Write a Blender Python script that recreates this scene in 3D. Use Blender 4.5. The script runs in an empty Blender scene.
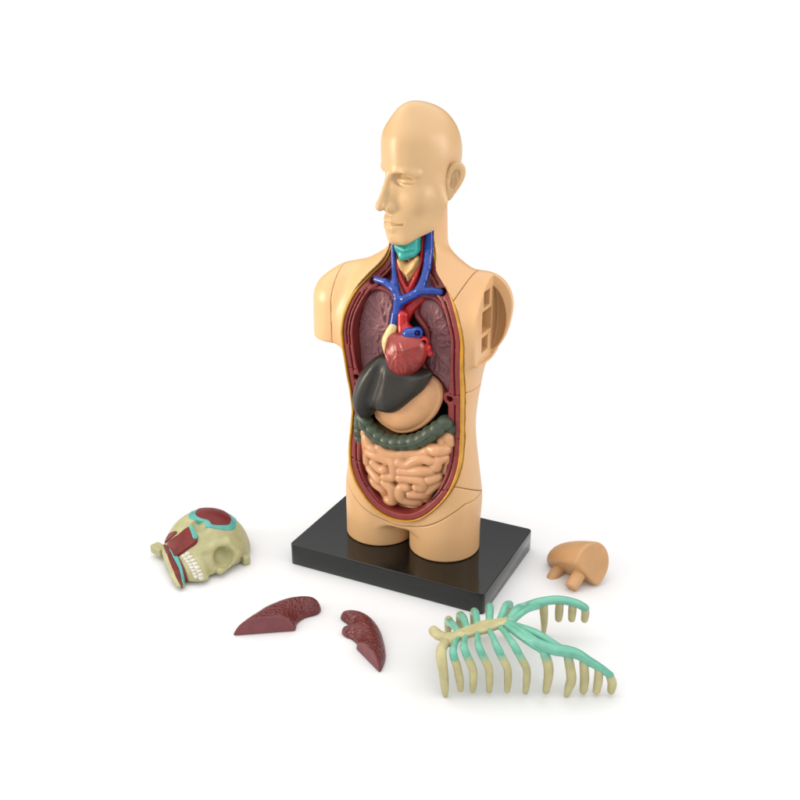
import bpy, math, random
import numpy as np
random.seed(7); RNG=np.random.default_rng(7)
U=0.01                       # modelling unit: one centimetre
C=bpy.context.scene.collection
A=lambda *v: np.array(v,dtype=np.float64)

# ---------------------------------------------------------------- distance-field toolkit
def smin(a,b,k):
    if k<=0: return np.minimum(a,b)
    h=np.maximum(k-np.abs(a-b),0)/k
    return np.minimum(a,b)-h*h*k*0.25
def smax(a,b,k): return -smin(-a,-b,k)
def sph(P,c,r): return np.linalg.norm(P-A(*c),axis=1)-r
def ell(P,c,r,R=None):
    q=P-A(*c)
    if R is not None: q=q@R
    r=A(*r); k0=np.linalg.norm(q/r,axis=1); k1=np.linalg.norm(q/(r*r),axis=1)
    return k0*(k0-1.0)/np.maximum(k1,1e-6)
def cap(P,a,b,ra,rb=None):
    rb=ra if rb is None else rb
    a=A(*a); d=A(*b)-a; q=P-a
    t=np.clip(q@d/max(d@d,1e-9),0,1)
    return np.linalg.norm(q-t[:,None]*d,axis=1)-(ra+(rb-ra)*t)
def chain(P,pts,rad,k=0.0):
    d=None
    if np.isscalar(rad): rad=[rad]*len(pts)
    for i in range(len(pts)-1):
        e=cap(P,pts[i],pts[i+1],rad[i],rad[i+1])
        d=e if d is None else smin(d,e,k)
    return d
def box(P,c,h,r=0.0,R=None):
    q=P-A(*c)
    if R is not None: q=q@R
    q=np.abs(q)-(A(*h)-r)
    return np.linalg.norm(np.maximum(q,0),axis=1)+np.minimum(q.max(1),0)-r
def rotz(a): c,s=math.cos(a),math.sin(a); return np.array([[c,-s,0],[s,c,0],[0,0,1.]])
def rotx(a): c,s=math.cos(a),math.sin(a); return np.array([[1,0,0],[0,c,-s],[0,s,c.real]])
def roty(a): c,s=math.cos(a),math.sin(a); return np.array([[c,0,s],[0,1.,0],[-s,0,c]])
def smooth_poly(pts,n=6,closed=True):
    """Catmull-Rom through the points"""
    p=np.array(pts,float); N=len(p); out=[]
    for i in range(N if closed else N-1):
        if closed: a,b,c,d=p[(i-1)%N],p[i],p[(i+1)%N],p[(i+2)%N]
        else: a,b,c,d=p[max(i-1,0)],p[i],p[i+1],p[min(i+2,N-1)]
        for j in range(n):
            t=j/n
            out.append(0.5*((2*b)+(-a+c)*t+(2*a-5*b+4*c-d)*t*t+(-a+3*b-3*c+d)*t**3))
    if not closed: out.append(p[-1])
    return np.array(out)
class Poly2:
    """signed distance to a closed outline, sampled on a grid and looked up bilinearly"""
    def __init__(s,pts,h=0.05,pad=1.5,smooth=6):
        p=smooth_poly(pts,smooth) if smooth>1 else np.array(pts,float)
        s.pts=p; s.lo=p.min(0)-pad; hi=p.max(0)+pad; s.h=h
        nx,ny=np.ceil((hi-s.lo)/h).astype(int)+1
        X,Y=np.meshgrid(s.lo[0]+h*np.arange(nx),s.lo[1]+h*np.arange(ny),indexing='ij')
        q=np.stack([X.ravel(),Y.ravel()],1); d=np.full(len(q),1e9); ins=np.zeros(len(q),bool)
        for i in range(len(p)):
            a,b=p[i],p[(i+1)%len(p)]; e=b-a; w=q-a
            t=np.clip(w@e/max(e@e,1e-12),0,1); d=np.minimum(d,((w-t[:,None]*e)**2).sum(1))
            c=(a[1]>q[:,1])!=(b[1]>q[:,1])
            if abs(e[1])>1e-12: ins^=c&(q[:,0]<e[0]*(q[:,1]-a[1])/e[1]+a[0])
        d=np.sqrt(d); d[ins]*=-1; s.g=d.reshape(nx,ny)
    def __call__(s,x,y):
        fx=(x-s.lo[0])/s.h; fy=(y-s.lo[1])/s.h; nx,ny=s.g.shape
        cx=np.clip(fx,0,nx-1.001); cy=np.clip(fy,0,ny-1.001)
        i=cx.astype(int); j=cy.astype(int); u=cx-i; v=cy-j; g=s.g
        d=(g[i,j]*(1-u)+g[i+1,j]*u)*(1-v)+(g[i,j+1]*(1-u)+g[i+1,j+1]*u)*v
        return d+np.hypot(fx-cx,fy-cy)*s.h
def pillow(d2,w,T,R):
    """inflate an outline: d2 distance to it, w offset from its middle sheet, T half thickness, R edge radius"""
    q=np.maximum(d2+R,0)/R; p=np.abs(w)/T
    return (np.sqrt(q*q+p*p)-1)*min(T,R)

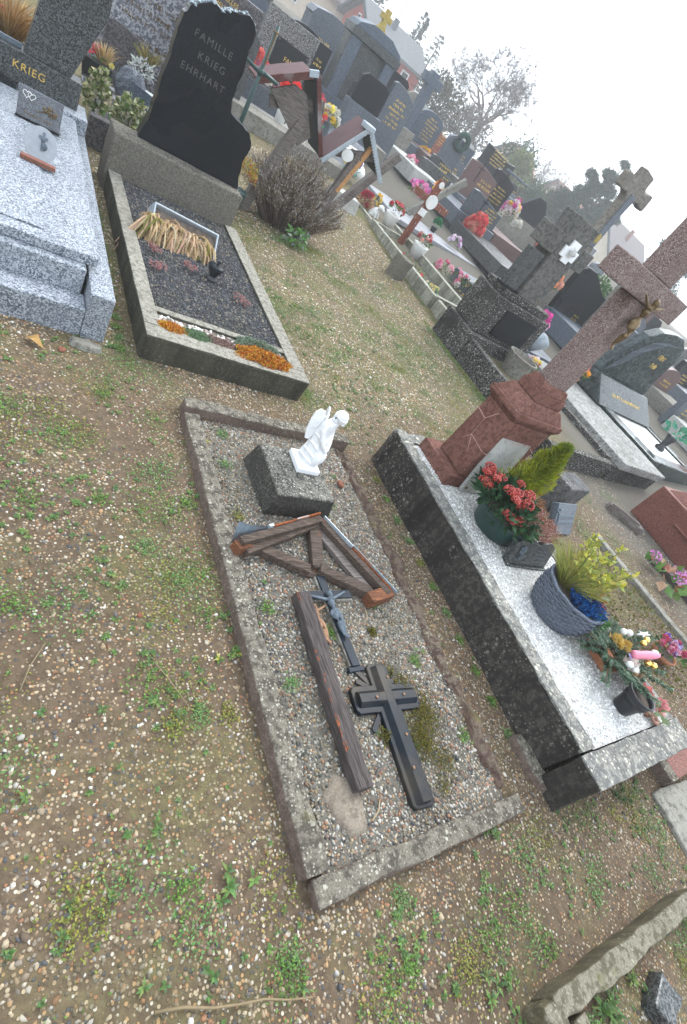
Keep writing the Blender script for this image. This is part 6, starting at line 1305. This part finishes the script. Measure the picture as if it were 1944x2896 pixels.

....

- **REQUIREMENTS**:
From the first line above down to the line with "A=lambda *v: np.array(v,dtype=np.float64)", reproduce every line and no others, omitting pictures.

- **RESULT**:
Write a Blender Python script that recreates this scene in 3D. Use Blender 4.5. The script runs in an empty Blender scene.
import bpy, math, random
import numpy as np
random.seed(7); RNG=np.random.default_rng(7)
U=0.01                       # modelling unit: one centimetre
C=bpy.context.scene.collection
A=lambda *v: np.array(v,dtype=np.float64)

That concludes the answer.